> Given instruction
Skip all pictures, then copy the lines from the start of the data through the line with "tr, cr = dense_tree(40+i, 14.);", keeping both ends.

> Data lines
* * *
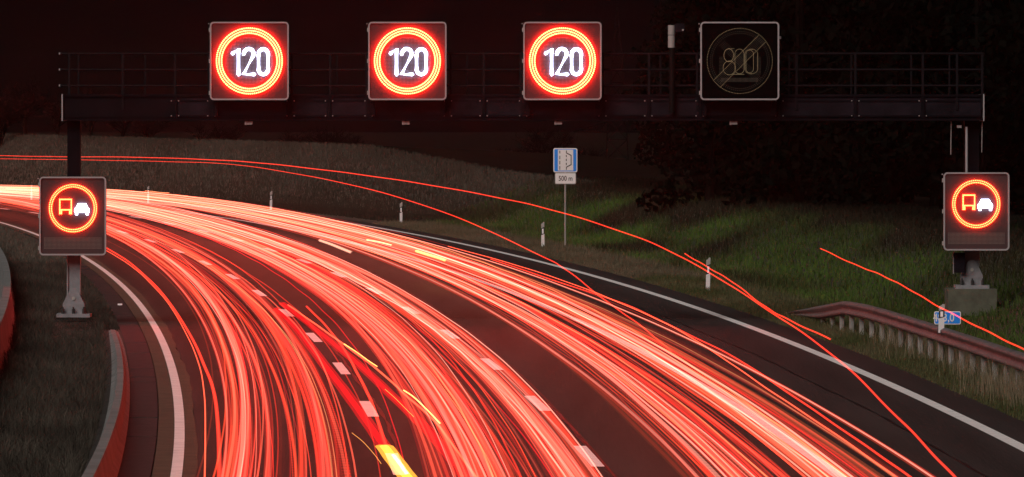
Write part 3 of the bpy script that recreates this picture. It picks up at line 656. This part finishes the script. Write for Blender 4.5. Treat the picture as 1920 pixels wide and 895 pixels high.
for i, (px, dd, h) in enumerate(spots):
    x = (px-960)*dd/F; z = float(bank(x-R(dd), dd)); lab = wl[i] if i < 8 else 'dark tree deep in the black wood at right, lost among others'
    if i < 3:
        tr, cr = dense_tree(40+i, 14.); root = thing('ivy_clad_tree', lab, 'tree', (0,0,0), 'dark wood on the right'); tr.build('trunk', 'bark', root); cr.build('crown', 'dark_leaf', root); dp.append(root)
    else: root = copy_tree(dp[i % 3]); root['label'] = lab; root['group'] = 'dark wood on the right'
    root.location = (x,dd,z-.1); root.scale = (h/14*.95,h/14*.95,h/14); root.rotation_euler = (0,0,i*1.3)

# ------------------------------------------------------------------ electricity pylon far behind
PD = 650.0; kk = PD/F; PX = lambda px: (px-960)*kk; PZ = lambda py: H-(py-HOR)*kk
pr_ = thing('electricity_pylon', 'faint dark lattice pylon on the skyline right of third speed sign', 'pylon', (PX(1157), PD, PZ(338)))
lv = [(338,22),(300,20.5),(262,19),(225,17),(190,14.5),(155,12),(120,9.5),(85,7),(50,4),(15,.6)]
def corner(i, sx, sy): py, hw_ = lv[i]; return (PX(1157)+sx*hw_*kk, PD+sy*hw_*kk, PZ(py))
mb = MB()
for sx in (-1,1):
    for sy in (-1,1): mb.tube([corner(i,sx,sy) for i in range(len(lv))], .07, 4)
mb.build('leg_frame', 'pylon_steel', pr_)
mb = MB()
for i in range(len(lv)-1):
    for sy in (-1,1):
        mb.tube([corner(i,-1,sy),corner(i+1,1,sy)], .04, 3); mb.tube([corner(i,1,sy),corner(i+1,-1,sy)], .04, 3); mb.tube([corner(i,-1,sy),corner(i,1,sy)], .04, 3)
    for sx in (-1,1): mb.tube([corner(i,sx,-1),corner(i+1,sx,1)], .04, 3); mb.tube([corner(i,sx,1),corner(i+1,sx,-1)], .04, 3)
mb.build('bracing', 'pylon_steel', pr_)
for py, hw_ in ((248,82),(105,34)):
    mb = MB(); c = Vector((PX(1157),PD,PZ(py)))
    for s in (-1,1):
        tip = c+Vector((s*hw_*kk,0,.05)); lo = c+Vector((s*14*kk,0,0)); hi = c+Vector((s*10*kk,0,22*kk*hw_/82))
        for yy in (-.4,.4): mb.tube([lo+Vector((0,yy,0)),tip], .07, 4); mb.tube([hi+Vector((0,yy,0)),tip], .06, 4)
        for k in range(6):
            f_ = k/6; mb.tube([lo.lerp(tip,f_), hi.lerp(tip,min(1,f_+.12))], .035, 3); mb.tube([hi.lerp(tip,f_), lo.lerp(tip,min(1,f_+.12))], .035, 3)
    mb.build('cross_arm', 'pylon_steel', pr_)

# ------------------------------------------------------------------ streaks of light above the lanes
class Trails:
    def __init__(s): s.V = []; s.Fc = []; s.C = []; s.P = []; s.n = 0
    def add(s, P, hw, hh, col, sides=4, pulse=None):
        """P (n,3) path; hw/hh half width and height of the streak; col (n,3) radiance"""
        n_ = len(P); T = np.gradient(P, axis=0); T /= np.linalg.norm(T, axis=1)[:,None]
        U = np.stack([T[:,1], -T[:,0], np.zeros(n_)], 1); U /= np.linalg.norm(U, axis=1)[:,None]
        a = 2*PI*np.arange(sides)/sides+(PI/4 if sides == 4 else 0); hw = np.broadcast_to(hw, n_); hh = np.broadcast_to(hh, n_)
        q = P[:,None,:]+U[:,None,:]*(np.cos(a)[None,:,None]*hw[:,None,None])
        q = q.copy(); q[:,:,2] += np.sin(a)[None,:]*hh[:,None]
        i = np.arange(n_-1)[:,None]*sides; k = np.arange(sides)[None]; k1 = (k+1) % sides
        f = np.stack([i+k, i+sides+k, i+sides+k1, i+k1], 2).reshape(-1,4)+s.n
        ends = np.array([list(range(sides)), [(n_-1)*sides+j for j in range(sides-1,-1,-1)]])+s.n
        s.V.append(q.reshape(-1,3)); s.Fc.append(f); s.n += n_*sides
        s.C.append(np.repeat(np.asarray(col), sides, axis=0)); s.P.append(np.repeat(np.zeros(n_) if pulse is None else pulse, sides))
    def build(s, name):
        V = np.concatenate(s.V).astype(np.float32); Fq = np.concatenate(s.Fc).astype(np.int32); me = bpy.data.meshes.new(name)
        me.vertices.add(len(V)); me.vertices.foreach_set('co', V.ravel()); me.loops.add(Fq.size); me.loops.foreach_set('vertex_index', Fq.ravel())
        me.polygons.add(len(Fq)); me.polygons.foreach_set('loop_start', (np.arange(len(Fq))*4).astype(np.int32)); me.update(calc_edges=True)
        C = np.concatenate(s.C); c4 = np.ones((len(V),4), np.float32); c4[:,:3] = C
        at_ = me.attributes.new('glow', 'FLOAT_COLOR', 'POINT'); at_.data.foreach_set('color', c4.ravel())
        ap = me.attributes.new('pulse', 'FLOAT', 'POINT'); ap.data.foreach_set('value', np.concatenate(s.P).astype(np.float32))
        me.materials.append(MATS['streak']); o = bpy.data.objects.new(name, me); COL.objects.link(o); return o
DEEP = (.62,.0,.004); RED = (1.15,.045,.022); ORNG = (1.5,.135,.06); SALM = (1.7,.32,.20); PALE = (1.9,.72,.56); WARM = (1.9,.62,.25); WHT = (2.2,1.05,.85)
PD_ = np.concatenate([np.arange(62, 200, 2.5), np.arange(200, 330, 4.0), np.arange(330, 500, 6.0)])
def streak_path(t, off, z, rnd, wob=1.0, d=PD_):
    """t lane fraction of the centre, off metres from the lane centre"""
    o = off+.16*np.sin(d/rnd.uniform(38,75)+rnd.uniform(0,6))*rnd.uniform(.3,1.2)+.014*np.sin(d/rnd.uniform(9,20)+rnd.uniform(0,6))
    zz = z+zr(d)+.012*wob*np.sin(d/rnd.uniform(1.8,4.5)+rnd.uniform(0,6))*rnd.uniform(.2,1)
    return np.stack([lane(t,d)+o, d, zz], 1)
def tone(col, d, boost, rnd, lvl=1.0):
    s = np.clip((d-120)/170, 0, 1); s = s*s*(3-2*s)
    return np.array(col)[None]*lvl*(1+boost*s+.10*np.sin(d/rnd.uniform(10,30)+rnd.uniform(0,6)))[:,None]
LAMP = np.array((1.0,.034,.017)); LAMPS = [LAMP, LAMP, LAMP, np.array((1.0,.070,.024)), np.array((.9,.010,.014)), np.array((.8,.004,.012))]
CORES = [np.array((1.0,.04,.02)), np.array((1.0,.06,.03)), np.array((1.0,.11,.06)), np.array((1.0,.17,.11))]
HOT = np.array((1.5,.55,.40))
def bundle(T, rnd, t, c, sig, n_wide, n_thin, gain, boost, amber=0.0, hot=0.0, zc=.78):
    gain *= .80; hot *= .75
    for k in range(n_wide):           # a lamp cluster: wide dim glow, brighter middle, hot core
        off = c+rnd.normalvariate(0, sig); P_ = streak_path(t, off, rnd.uniform(zc-.16, zc+.16), rnd, .5)
        hw = rnd.choice((.03,.045,.06,.08,.11)); I = gain*math.exp(rnd.normalvariate(0,.8)); sh = rnd.uniform(-.5,.5)
        col = np.array((1.0,.18,.05)) if rnd.random() < amber else rnd.choice(LAMPS)
        pu = PD_*2*PI/rnd.uniform(.45,.7) if rnd.random() < .2 else None
        core = HOT if rnd.random() < hot else rnd.choice(CORES)
        for j, (fw, cj) in enumerate(((1, col*.20), (.34, core*.40))):
            Q_ = P_.copy(); Q_[:,0] += sh*hw*(1-fw)
            T.add(Q_, hw*fw, hw*.35*fw+.004, tone(cj*I, PD_, boost, rnd), 4, pu if j == 0 else None)
    for k in range(n_thin):
        off = c+rnd.normalvariate(0, sig*1.1); P_ = streak_path(t, off, rnd.uniform(zc-.2, zc+.25), rnd, 1.0)
        col = np.array((1.0,.30,.12)) if rnd.random() < amber else rnd.choice(LAMPS+CORES)
        if rnd.random() < hot*1.6: col = HOT*.8
        T.add(P_, rnd.choice((.006,.009,.012,.016)), rnd.choice((.006,.01,.012)), tone(col*gain*rnd.uniform(.4,1.3), PD_, boost, rnd), 4)
rnd = random.Random(21)
for lab, t, parts in (
    ('dense red and orange tail light streaks filling the left lane', .125, ((-.50,.22,20,16,.85,.35,.03,.02),(.56,.16,13,12,.85,.35,.03,.02),(.05,.45,4,5,.35,.2,0,0))),
    ('dense pale salmon tail light streaks filling the second lane', .364, ((-.74,.25,32,22,1.05,1.3,.03,.14),(.48,.20,24,22,1.05,1.2,.03,.14),(-.1,.4,6,7,.4,.7,0,0))),
    ('dense red and amber tail light streaks filling the third lane', .606, ((-.64,.20,16,24,.9,1.1,.13,.12),(.74,.26,18,28,.9,1.0,.09,.12),(.1,.5,4,9,.4,.6,.1,0)))):
    T = Trails()
    for c, sg, n1, n2, ga, bo, am, ht in parts: bundle(T, rnd, t, c, sg, n1, n2, ga, bo, am, ht)
    tag(T.build('light_streaks'), lab, 'light streak', kind='stuff')
def smooth_path(pts, n_):
    pts = [Vector(p) for p in pts]; q = [pts[0]*2-pts[1]]+pts+[pts[-1]*2-pts[-2]]; res = []
    for i in range(1, len(q)-2):
        for k in range(n_):
            s = k/n_; p0, p1, p2, p3 = q[i-1], q[i], q[i+1], q[i+2]
            res.append(.5*((2*p1)+(p2-p0)*s+(2*p0-5*p1+4*p2-p3)*s*s+(3*p1-p0-3*p2+p3)*s**3))
    return np.array([tuple(p) for p in res]+[tuple(pts[-1])])
def single(label, pix, zs, hw, hh, col, group='separate light streaks', wob=.003, sides=6, n_=14, far=1.0):
    z = zs if isinstance(zs, (list, tuple)) else [zs]*len(pix)
    P_ = smooth_path([atz(a, b, c) for (a, b), c in zip(pix, z)], n_)
    P_[:,2] += wob*np.sin(np.arange(len(P_))*.55)
    g_ = np.interp(P_[:,1], [60, 220], [1, far]); T = Trails(); T.add(P_, hw*g_, hh*g_, np.repeat([np.array(col)*.8], len(P_), 0), sides); T.add(P_, hw*g_*.5, hh*g_*.5, np.repeat([np.array(col)*.8], len(P_), 0), sides); return tag(T.build('light_streak'), label, 'light streak', group)
single('thin orange streak at the far left beside the edge strip', [(383,930),(385,820),(383,740),(372,680),(346,620),(310,562),(262,512),(225,485),(190,465)], .75, .012, .012, ORNG)
single('second thin red streak from the left, just inside the first', [(411,930),(410,820),(402,740),(385,690),(352,620),(300,545),(240,490),(190,460)], .75, .03, .02, RED)
single('thin red streak high above the outer lane crossing the gantry sign pole', [(1900,1010),(1790,895),(1690,790),(1560,665),(1430,575),(1310,500),(1200,447),(1050,398),(930,370),(780,343),(640,323),(500,307),(400,300),(250,295),(100,294),(0,292),(-60,290)], [3.8]*9+[3.75,3.7,3.6,3.5,3.3,3.1,2.9,2.8], .0065, .0065, RED, far=2.6)
single('thin red streak descending in front of the pale far bank to the third lane', [(1260,660),(1200,610),(1130,560),(1060,505),(1000,473),(850,405),(700,357),(560,327),(430,308),(300,303),(150,300),(0,298),(-50,297)], [2.6]*5+[2.6,2.6,2.5,2.5,2.4,2.3,2.2,2.2], .008, .008, RED, far=2.0)
single('short red streak beside the nearest delineator post ending on the verge', [(1558,637),(1475,598),(1430,572),(1375,530),(1330,503),(1284,476)], 3.6, .007, .007, RED)
single('bold red streak running from bank over the kilometre plate to right edge', [(1990,695),(1920,656),(1840,616),(1760,575),(1700,540),(1650,515),(1600,495),(1538,466)], 3.8, .0065, .0065, RED)
single('wavy thin red streak along the right side of the third lane', [(1720,930),(1680,895),(1560,810),(1440,730),(1350,668),(1270,618),(1190,580),(1080,535),(960,495),(840,462)], .95, .012, .012, ORNG)
single('outermost red streak right of the third lane traffic', [(1790,960),(1700,890),(1600,820),(1480,738),(1380,672),(1280,622),(1170,570),(1050,530),(920,486)], .95, .020, .014, RED)
single('broad deep red streak of a vehicle moving out, left lamp', [(790,930),(764,895),(720,836),(690,793),(650,738),(622,702),(590,660),(555,615),(520,580)], .82, .105, .05, DEEP)
single('broad deep red streak of a vehicle moving out, right lamp', [(880,905),(840,850),(790,795),(735,742),(680,690),(620,640),(570,600),(530,570)], .82, .10, .05, DEEP)
single('orange red streak crossing diagonally over the second lane', [(900,905),(860,850),(815,790),(765,745),(710,695),(650,650),(590,607),(540,572)], .92, .022, .016, ORNG)
single('thin orange streak falling past the dashes between first and second lane', [(728,850),(712,800),(695,750),(670,700),(645,655),(610,610),(575,575)], .85, .028, .018, RED)
single('wide yellow indicator flash streak at the bottom of the picture', [(790,930),(764,895),(742,866),(720,836)], .90, .125, .02, (1.4,.66,.06), 'yellow indicator flashes')
single('slim white core inside the wide yellow indicator flash', [(764,890),(753,874),(744,862),(737,853)], .935, .03, .012, (2,1.5,.7), 'yellow indicator flashes')
for k, (pix, lab, wdt) in enumerate((([(708,688),(690,676),(668,660),(645,645)],'short amber flash streak in the middle of the picture, upper',.012),([(826,795),(800,768),(776,745),(757,732)],'short amber flash streak in the middle of the picture, lower',.014),([(776,782),(760,766),(740,746),(722,730)],'hairline amber streak left of the lower amber flash',.004),([(837,489),(820,483),(800,477),(781,471)],'short fat yellow flash streak above the second lane',.055),([(735,460),(715,455),(700,452),(688,450)],'short pale yellow flash streak left of the fat yellow one',.03),([(660,474),(640,466),(620,458),(600,451)],'short cream flash streak among the far salmon streaks',.06),([(318,362),(300,361),(285,359),(272,358)],'tiny orange flash right of left overtaking sign',.02),([(715,870),(700,850),(680,828),(660,812)],'hairline amber streak above the yellow flash at bottom',.004))):
    single(lab, pix, .93 if k not in (6,) else 1.0, wdt, wdt*.7, [(2,.95,.22),(2,1.1,.3),(1.4,.6,.12),(1.8,1.0,.22),(1.9,1.1,.45),(1.0,.45,.30),(1.7,.5,.2),(1.2,.5,.1)][k], 'yellow indicator flashes', 0)
single('orange trail dash left of the left overtaking sign', [(10,353),(40,352),(75,354)], 1.2, .05, .03, (1.6,.35,.1), 'yellow indicator flashes', 0)

# ------------------------------------------------------------------ thin night haze that carries the glow of the lamps
hz = MB(); hz.box(-1510, 1510, -310, 2610, -7, 24); mv = bpy.data.materials.new('haze'); mv.use_nodes = True; nn = mv.node_tree.nodes; nn.remove(nn['Principled BSDF'])
pv = nn.new('ShaderNodeVolumePrincipled'); pv.inputs['Color'].default_value = (.9,.9,.9,1); pv.inputs['Density'].default_value = 0.00010; pv.inputs['Anisotropy'].default_value = .9
mv.node_tree.links.new(pv.outputs[0], nn['Material Output'].inputs['Volume']); MATS['haze'] = mv
tag(hz.build('haze', 'haze'), 'thin night haze hanging over the motorway', 'haze', kind='stuff')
* * *
> Solution
Write part 3 of the bpy script that recreates this picture. It picks up at line 656. This part finishes the script. Write for Blender 4.5. Treat the picture as 1920 pixels wide and 895 pixels high.
for i, (px, dd, h) in enumerate(spots):
    x = (px-960)*dd/F; z = float(bank(x-R(dd), dd)); lab = wl[i] if i < 8 else 'dark tree deep in the black wood at right, lost among others'
    if i < 3:
        tr, cr = dense_tree(40+i, 14.); root = thing('ivy_clad_tree', lab, 'tree', (0,0,0), 'dark wood on the right'); tr.build('trunk', 'bark', root); cr.build('crown', 'dark_leaf', root); dp.append(root)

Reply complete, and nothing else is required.